Jede dieser Ausreden muß gar keine sein, die Auskunft könnte durchaus auch der Wahrheir entsprechen. Meistens ist das freilich nicht der Fall, und der Adressat glaubt das in der Regel auch nicht, läßt es aber durchgehen, weil der Fall des größeren Aufhebens nicht wert ist. Die Ausrede ist gewissermaßen die Lüge im Pfennigformat und kann als solche sogar als soziales Schmiergeld funktionieren. Man nimmt sie hin, um sich größere Aufregungen zu ersparen, und läßt es den Ausreder nicht spüren, daß man ihn durchschaut. Wer allerdings allzu oft zu Ausreden greift, rückt sich moralisch schließlich doch ins Zwielicht.
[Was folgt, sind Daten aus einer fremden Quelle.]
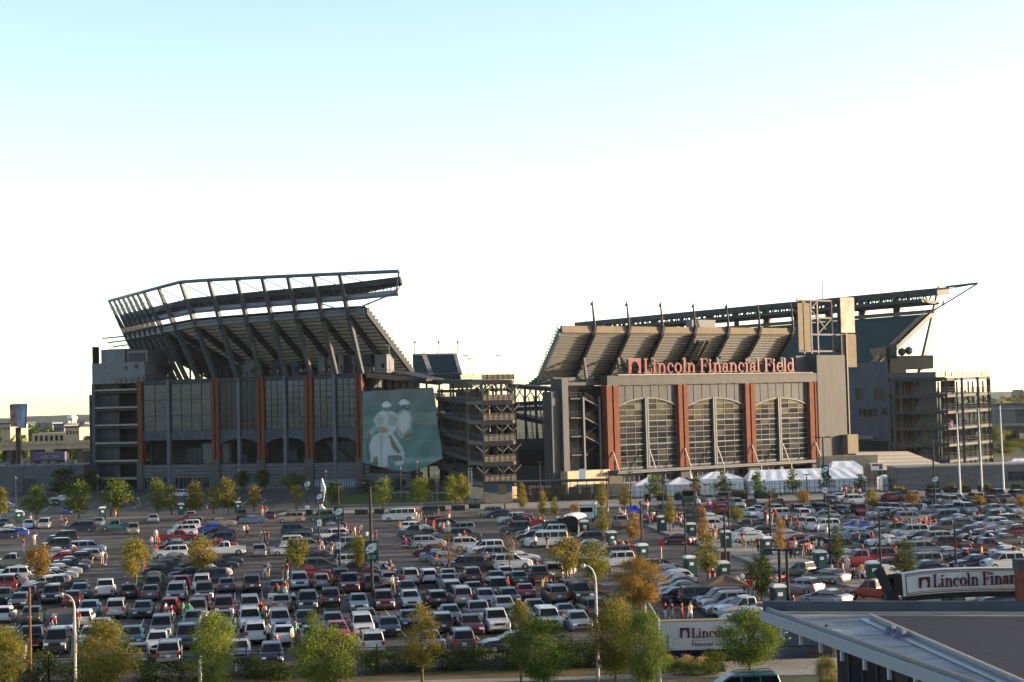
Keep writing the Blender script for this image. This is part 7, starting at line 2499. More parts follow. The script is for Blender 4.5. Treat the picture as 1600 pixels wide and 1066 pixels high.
bb([(15, 632), (25.5, 631), (27, 667), (16.5, 667)], 443, 440.8, mat('billboard_red', (.22, .09, .09), .5, var=.6, scale=.4), 'board')
bb([(40.3, 631), (41.6, 631), (40.2, 669), (38.8, 669)], 437.6, 437.4, mat('billboard_edge', (.02, .03, .12), .5), 'edge_strip')
t = thing('trailer', 'long purple lorry trailer parked under the left viaduct', 'trailer', at(76, 719, 600))
a, c = at(52, 720, 600), at(101, 706, 600); b = MB(); b.box(a.x, 600, a.z, c.x, 603, c.z); b.build('box', mat('purple_paint', (.10, .07, .14), .5), t)
b = MB(); b.box(a.x + 3, 599.9, a.z + .8, a.x + 5.5, 599.99, c.z - 1.2); b.box(c.x - 5, 599.9, a.z + .9, c.x - 2, 599.99, a.z + 1.8); b.build('print', M['panel_w'], t)
for k in range(4):
    b = MB(); x = a.x + .8 + k * 3; b.tube([(x, 599.8, .5), (x, 602.8, .5)], .5, 10); b.build('wheel', M['tyre'], t)
b = MB(); b.box(a.x, 600.2, .55, c.x, 602.8, a.z - .01); b.build('chassis', M['black'], t)

# ---- iron fence along the verge
fe = thing('iron_fence', 'black iron picket fence between the front trees and the car park', 'fence', gpt(500, 1056))
FA, FB = Vector((-44, 111.2, 0)), Vector((10.4, 113.4, 0))
L_ = (FB - FA).length
npost = 24
for k in range(npost + 1):
    c = FA.lerp(FB, k / npost); b = MB(); b.beam(c, c + Vector((0, 0, 2.05)), .09, .09); b.build('post', M['black'], fe)
for z in (.25, 1.6, 1.82):
    b = MB(); b.beam(FA + Vector((0, 0, z)), FB + Vector((0, 0, z)), .05, .04); b.build('rail', M['black'], fe)
b = MB(); n = int(L_ / .15)
for k in range(n):
    c = FA.lerp(FB, k / n); b.beam(c + Vector((0, 0, .1)), c + Vector((0, 0, 1.92)), .022, .022)
b.build('pickets', M['black'], fe)['kind'] = 'stuff'

# ---- white panel sign at the gate
p0, p1 = gpt(1031, 1036), gpt(1192, 1032)
ps = thing('panel_sign', 'white entrance panel sign with dark red serif lettering behind the round tree', 'sign', p0)
Y = p0.y
zb_, zt_2 = hz(p0, 1017), hz(p0, 973)
ux = Vector((p1.x - p0.x, 0, 0))
b = MB(); b.box(p0.x, Y, zb_, p1.x, Y + .5, zt_2); b.build('panel', mat('sign_white', (.46, .475, .49), .5), ps)
b = MB(); b.box(p0.x - .05, Y - .02, zt_2 + .002, p1.x, Y + .55, zt_2 + .12); b.build('cap', M['sand'], ps)
b = MB(); b.box(p0.x + .15, Y + .05, 0, p1.x, Y + .48, zb_ - .002); b.build('plinth', mat('navy', (.01, .012, .04), .6), ps)
b = MB(); b.prism([(p0.x - .003, Y + .02, 0), (p0.x - .003, Y + 5, 0), (p0.x - .003, Y + 5, zt_2 - .2), (p0.x - .003, Y + .02, zt_2 - .2)], (-.3, 0, 0)); b.build('return_wall', M['panel_b'], ps)
S_ = lambda px, py: at(px, py, Y - .02)
e0, e1 = S_(1063, 997), S_(1077, 981)
emblem(ps, M['maroon'], e0, (1, 0, 0), (0, 0, 1), (0, -1, 0), e1.z - e0.z, e1.x - e0.x, .04)
l0, l1 = S_(1081, 997), S_(1081, 981.5)
serif('Lincoln', ps, M['maroon'], l0, (1, 0, 0), (0, 0, 1), (0, -1, 0), l1.z - l0.z, .04, width=S_(1143, 990).x - l0.x)
a, c = S_(1081, 1001), S_(1190, 1000); b = MB(); b.box(a.x, Y - .03, a.z, c.x, Y - .005, a.z + .03); b.build('rule', M['panel'], ps)
s0, s1 = S_(1081, 1010), S_(1081, 1002.5)
sans('Financial Group', ps, mat('sign_navy', (.02, .025, .07), .5), s0, (1, 0, 0), (0, 0, 1), (s1.z - s0.z) * 1.32)
dk_ = thing('dark_wall', 'dark slate wall with pale letters beneath the near roof corner', 'wall', gpt(1250, 1033))
a, c = gpt(1194, 1034), gpt(1303, 1030)
b = MB(); b.box(a.x, Y + .1, 0, c.x, Y + .6, hz(a, 978)); b.build('wall', M['panel_b'], dk_)
b = MB(); b.box(a.x, Y + .02, hz(a, 1014), c.x, Y + .098, hz(a, 1013)); b.build('joint_strip', M['black'], dk_)
w0 = at(1222, 999, Y); sans('r.', dk_, M['white'], (w0.x, Y + .06, w0.z), (1, 0, 0), (0, 0, 1), 1.15, ext=.03)
t = thing('iron_gate', 'small iron gate between the dark wall and the glass corner', 'gate', gpt(1280, 1028))
a, c = gpt(1258, 1030), gpt(1302, 1028)
for k in range(26):
    b = MB(); q = a.lerp(c, k / 25) + Vector((0, -.5, 0)); b.beam(q, q + Vector((0, 0, 1.0 if 8 < k < 19 else .75)), .035, .035); b.build('bar', M['beige'] if k % 2 else M['black'], t)
b = MB(); b.beam(a + Vector((0, -.5, .5)), c + Vector((0, -.5, .5)), .05, .05); b.build('rail', M['black'], t)

# ---- the near building: flat roof, eave, glass corner, brick stack, arched sign
RZ = 9.0
M['upstand_m'] = mat('seam_grey', (.15, .16, .175), .6)
nb_ = thing('near_building', 'near flat roofed building with pale metal eave at the bottom right', 'building', G(1400, 1000, RZ) - Vector((0, 0, RZ)))
K0 = G(1192, 955, RZ); K1 = G(1720, 956, RZ); K2 = G(1720, 1180, RZ); K3 = G(1600, 1101, RZ)
b = MB(); b.prism([K0, K3, K2, K1], (0, 0, -.35)); b.build('roof', mat('roof_membrane', (.22, .235, .255), .6, var=.25, scale=.35, var2=.25, scale2=.5, bump=.05), nb_)
ed = (K3 - K0).normalized(); en = ed.cross(Vector((0, 0, 1))).normalized()
if en.x > 0: en = -en
b = MB(); b.prism([K0 + en * .02 - Vector((0, 0, .40)), K3 + en * .02 - Vector((0, 0, .40)), K3 + en * .02 + Vector((0, 0, .03)), K0 + en * .02 + Vector((0, 0, .03))], en * .12); b.build('fascia', mat('pale_metal', (.27, .295, .33), .4), nb_)
b = MB(); b.prism([K0 - en * .25, K3 - en * .25, K3 - en * .25 + Vector((0, 0, .14)), K0 - en * .25 + Vector((0, 0, .14))], en * .12); b.build('upstand', mat('upstand_metal', (.18, .195, .22), .4), nb_)
b = MB(); b.tube([K0 - en * .18 + Vector((0, 0, .17)), K3 - en * .18 + Vector((0, 0, .17))], .025, 5); b.build('rail', M['galv'], nb_)
bd = (K1 - K0).normalized(); bn_ = Vector((0, 0, 1)).cross(bd).normalized()
b = MB(); b.prism([K0 + bn_ * .0 + Vector((0, 0, .003)), K1 + Vector((0, 0, .003)), K1 + Vector((0, 0, .42)), K0 + Vector((0, 0, .42))], bn_ * .35); b.build('back_parapet', M['panel_b'], nb_)
b = MB(); b.prism([K0 + bd * 1.0 - bn_ * .9 + Vector((0, 0, .004)), K1 - bn_ * .9 + Vector((0, 0, .004)), K1 - bn_ * .5 + Vector((0, 0, .004)), K0 + bd * .6 - bn_ * .5 + Vector((0, 0, .004))], (0, 0, .05)); b.build('painted_sun_strip', M['sand'], nb_)  # sand-coloured strip paints in the line of sunlight along the back parapet
I0, I1, I2 = G(1362, 968, RZ), G(1720, 970, RZ), G(1660, 1100, RZ)
b = MB(); b.prism([I0, I2, K2, I1], (0, 0, .16)); b.build('raised_roof', mat('dark_gravel', (.020, .027, .042), .95, var=.2, scale=3, bump=.3), nb_)
ie = (I2 - I0).normalized(); inn = ie.cross(Vector((0, 0, 1))).normalized()
if inn.x > 0: inn = -inn
b = MB(); b.prism([I0 + inn * .01, I2 + inn * .01, I2 + inn * .01 + Vector((0, 0, .21)), I0 + inn * .01 + Vector((0, 0, .21))], inn * .10); b.prism([I0 + inn * .12, I2 + inn * .12, I2 + inn * .12 + Vector((0, 0, .06)), I0 + inn * .12 + Vector((0, 0, .06))], inn * .45); b.build('flashing', mat('flashing_metal', (.22, .245, .28), .35, metal=.3), nb_)
nl = int((I2 - I0).length / .28)
b = MB()
for k in range(nl):
    c = I0 + ie * (k * .28) + inn * .06 + Vector((0, 0, .21)); b.beam(c, c + ie * .16, .14, .08)
b.build('flashing_clips', M['galv'], nb_)['kind'] = 'stuff'
for px, py in ((1392, 990), (1408, 997)):
    c = G(px, py, RZ); b = MB(); b.tube([c, c + Vector((0, 0, .16))], [.32, .2], 10); b.ball(c + Vector((0, 0, .2)), .22, .22, .14); b.build('roof_vent', mat('vent_blue', (.10, .11, .16), .5), nb_)
for px, py, w in ((1258, 970, 1.3), (1280, 977, .6), (1310, 979, 1.3), (1408, 1017, .9), (1425, 1030, .9)):
    c = G(px, py, RZ); b = MB()
    b.add([(c.x - w * .6, c.y - .4, RZ + .005), (c.x + w * .1, c.y - .8, RZ + .005), (c.x + w * .6, c.y - .3, RZ + .005), (c.x + w * .45, c.y + .6, RZ + .005), (c.x - w * .25, c.y + .8, RZ + .005)], [(0, 1, 2, 3, 4)])
    b.build('roof_patch', mat('wet_patch', (.035, .037, .042), .35), nb_)
for k in range(7):                                   # welded seams and ponding stains of the membrane
    b = MB(); c = K0.lerp(K3, .10 + k * .13) - en * .4; b.beam(c + Vector((0, 0, .006)), c - en * (2.0 + k * .1) + ed * .4 + Vector((0, 0, .006)), .07, .008); b.build('membrane_seam', M['upstand_m'], nb_)
for k in range(9):
    c = K0.lerp(K3, .10 + k * .095) + en * .05 - Vector((0, 0, .42)); b = MB(); b.obox(c, ed * .14, -en * .12, (0, 0, -.42)); b.build('eave_bracket', mat('bracket_grey', (.40, .42, .45), .5), nb_)
b = MB(); c0, c1 = K0 - en * 1.6 + ed * 4.5, K3 - en * 1.6
b.prism([Vector((c0.x, c0.y, 0)), Vector((c1.x, c1.y, 0)), c1 - Vector((0, 0, .47)), c0 - Vector((0, 0, .47))], -en * .3); b.build('core_wall', M['dark'], nb_)
gl0, gl1 = K0 - en * 1.45 + ed * 6.2, K3 - en * 1.45
ng = 12
for k in range(ng):
    for j in range(4):
        a, c = gl0.lerp(gl1, k / ng), gl0.lerp(gl1, (k + 1) / ng)
        z0, z1 = .3 + j * 2.0, 2.2 + j * 2.0
        b = MB(); b.prism([Vector((a.x, a.y, z0)) + ed * .05, Vector((c.x, c.y, z0)) - ed * .05, Vector((c.x, c.y, z1)) - ed * .05, Vector((a.x, a.y, z1)) + ed * .05], -en * .05); b.build('pane', GLR[(k + j) % 4], nb_)
    b = MB(); a = gl0.lerp(gl1, k / ng); b.beam((a.x, a.y, 0), (a.x, a.y, RZ - .47), .12, .18); b.build('mullion', M['steel_d'], nb_)
for j in range(5):
    b = MB(); z = .2 + j * 2.0; b.beam((gl0.x, gl0.y, z), (gl1.x, gl1.y, z), .1, .1); b.build('transom', M['steel_d'], nb_)
b = MB(); q = gl0 - en * .0; b.prism([Vector((q.x, q.y, 0)), Vector((q.x, q.y, RZ - .47)), Vector((q.x + 14, q.y + .5, RZ - .47)), Vector((q.x + 14, q.y + .5, 0))], (0, .2, 0)); b.build('gable_wall', M['panel_b'], nb_)
c = G(1588, 957, RZ); b = MB(); b.box(c.x + .25, c.y + .3, RZ, c.x + 2.6, c.y + .9, hz(c, 894)); b.build('brick_stack', M['brick'], nb_)
b = MB(); b.box(c.x + .2, c.y + .25, hz(c, 894) + .002, c.x + 2.7, c.y + .95, hz(c, 876)); b.build('stack_cap', M['panel'], nb_)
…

Für größere, justizförmige Fälle taugt der Begriff der Ausrede nicht, Breithaupt zum Trotz. Es gibt dort nur moralisch dubiose, „faule“ Ausreden. Ein des Mordes oder des schweren Diebstahls Angeklagter oder gar schon Überführter kann sich nicht einfach aus der Anklage herausreden, sondern er streitet die Tat entweder ab, oder er erklärt, wie es – aus seiner Sicht – zu ihr gekommen ist. In beiden Fällen geht es „um die Wahrheit und nichts als die Wahrheit“. Ist die Wahrheit am Tag und die Schuld offenbar, hilft nicht einmal mehr Schönrednerei. Der Überführte kann nur noch um Gnade bitten.

Der Richter prüft, wie es so schön präzise heißt, die „mildernden Umstände“, das heißt, er versucht, sie mit der Schwere der Schuld in „gerechte“ Beziehung zu setzen; und da gelten nur härteste Tatsachen. Hierzu zählen zum Beispiel die große Jugend des Delinquenten oder sein großes, „ehrwürdiges“ Alter, oder die bisherige Unbescholtenheit, das harte Los, das ihm das Leben zugemessen hat, gewisse gute Taten, die er außer und neben seinen Straftaten vollbracht hat, allenfalls noch der Grad der Reue, die er glaubhaft bezeugt.

Zu behaupten (wie Breithaupt das tut), die gesamte menschliche Erzählkultur sei nichts weiter als eine „Kultur der Ausrede“, jeder Erzähler letztlich nichts weiter als ein Angeklagter vor einem göttlichen Strafgericht, welcher mit allen, auch den allerfaulsten, Mitteln seinen Kopf aus der Schlinge zu ziehen versucht – so etwas grenzt an Aberwitz, erinnert an die finstersten Alpträume spätantiker Gnostiker. Um so grotesker, daß das alles in Breithaupts Buch im Stil aufgekratztester Seminarfröhlichkeit einherkommt. Das Buch wimmelt geradezu von modischen Lesefrüchten und aktuellen Paßwörtern, doch nichts paßt zusammen.

Immerhin liegt es voll im Trend. Nach Ausreden für alles mögliche zu suchen, ist zur Zeit ausgesprochen „in“. Es gibt Rankings für die besten Ausreden in bestimmten, immer wieder vorkommenden Rechtfertigungslagen, es gibt entsprechende Ratgeberbücher und Internet-Austauschbörsen. Und es gibt mittlerweile auch Plattformen, wo man sich über die neue Ausreden-Industrie lustig zu machen versucht und Witze darüber produziert, etwa den folgenden:

Der Chef fragt: „Warum kommen Sie so spät ins Büro?“ Antwort: „Unser Nachbar hat bei offenem Fenster einen Videofilm angesehen, und da war eine Schießerei, und das war so laut, da habe ich mich gefürchtet, und da habe ich mich nicht aus dem Haus getraut.“ Der Chef: „Aber das kann doch nicht so lange gedauert haben. Jetzt ist gleich Mittagspause, und Sie sind gerade erst rein.“ Antwort: „Ich habe mich nicht getraut, weil ich mich so geschämt habe für die dämliche Ausrede, die ich Ihnen nun also aufgetischt habe.“

Man sieht: Die deutsche Erzählkultur prosperiert im Zeichen der Ausrede. Es reicht inzwischen sogar schon für ein Suhrkamp-Taschenbuch.